Geology too is a symbol as fragments of information about South Australia’s Limestone Coast are interspersed with memories and generational stories and how that history might influence the present. “This whole coast. It’s haunted by a billion, billion ghosts. We are all living on bones.” Lewis’ phrase “A mantle of bones” conveys the strong image of weight upon our shoulders from familial and subconscious burdens. The play is inspired by the famous, and infamous, Piccaninnie Ponds as well as a personal story from his childhood. The “Pics” are an internationally famous mecca for divers, drawn by tales of crystal-clear water, yawning chasms and vast underwater ‘cathedrals’ flooded with ‘godlight’. As the memories unfold and the journey of loss and grief progresses, the geography of the play shifts from Mount Gambier to Thailand, the North Sea, Aberdeen, and Northern England.

As well as the delight of an exclusively south Australian creative team, it is wonderful to note that a female director is on board for this project and fascinating to read of the deep research she undertook prior to rehearsals. Shannon Rush has shaped the play to work well upon a small, affecting set and directs the physical components beautifully. Having one actor and a dense, wordy tale to tell is a challenge that she has met admirably. The aim was to create a sensorial experience for the audience which is accomplished with the integration of design elements; reactions were certainly palpable as flutters of unease or humour dispersed throughout the three-sided viewing space.

Kathryn Sproul was responsible for set and costume design that had to be tour-ready and “pack into a 3 tonne truck” so that two touring technicians can efficiently manage the set up when the production travels to Mount Gambier, Renmark, Port Lincoln, Port Augusta and Port Pirie. The costume is a stylized wetsuit with various technical accoutrements to suit the action.

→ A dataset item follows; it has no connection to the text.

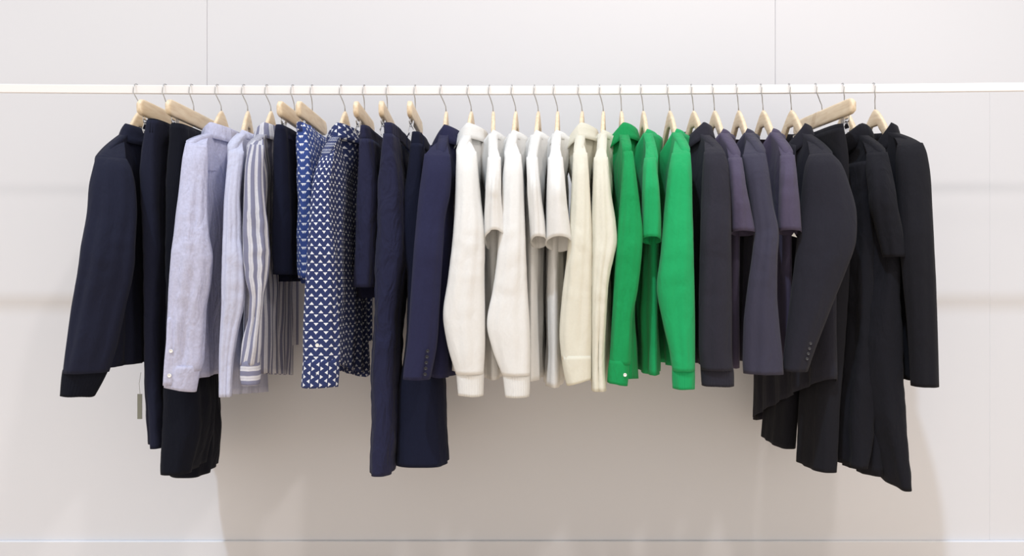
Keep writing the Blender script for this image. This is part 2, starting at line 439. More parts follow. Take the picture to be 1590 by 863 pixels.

The set consists of a sculptural backdrop inspired by the real deep water area called The Cathedral (at The Pics) with a jetty structure on two levels. Lighting and video designer Mark Oakley has created an ethereal atmosphere where water ingeniously appears below and around the set through various lighting devices. Projection is also used but at times was not as convincing as it might have been - the underwater vision was the most successful.

The most effectual component was contributed by sound designer and composer Andrew Howard. The very low frequency rumble of underwater sound effects was appropriately disturbing while at other times, the sound levels competed a little too much with the actor voicing the text, as creative and dazzling as they undoubtedly were.

Huge kudos are due actor Nathan O'Keefe for such a focussed performance with vocal clarity and excellent physicality. O’Keefe is very familiar to Adelaide audiences for his many main stage appearances and is overall a fine, technical performer in this marathon performance. There were moments when I would have preferred to more gently hear and experience the writer’s words rather than have O’Keefe pour overly much emotion into the execution. This would have provided more satisfying contrasts against the moments where the tense immediacy of the action and the story required the actor to ‘go large’.

Life cannot exist without water; we emerge from a watery womb and the liquid continues to sustain us. The many layers in this tale will resonate with audiences, particularly the issue of submerging trauma while we grasp at fast fixes (familiar to many I suspect). Complex and enthralling, I would like to see this work again as it settles into being.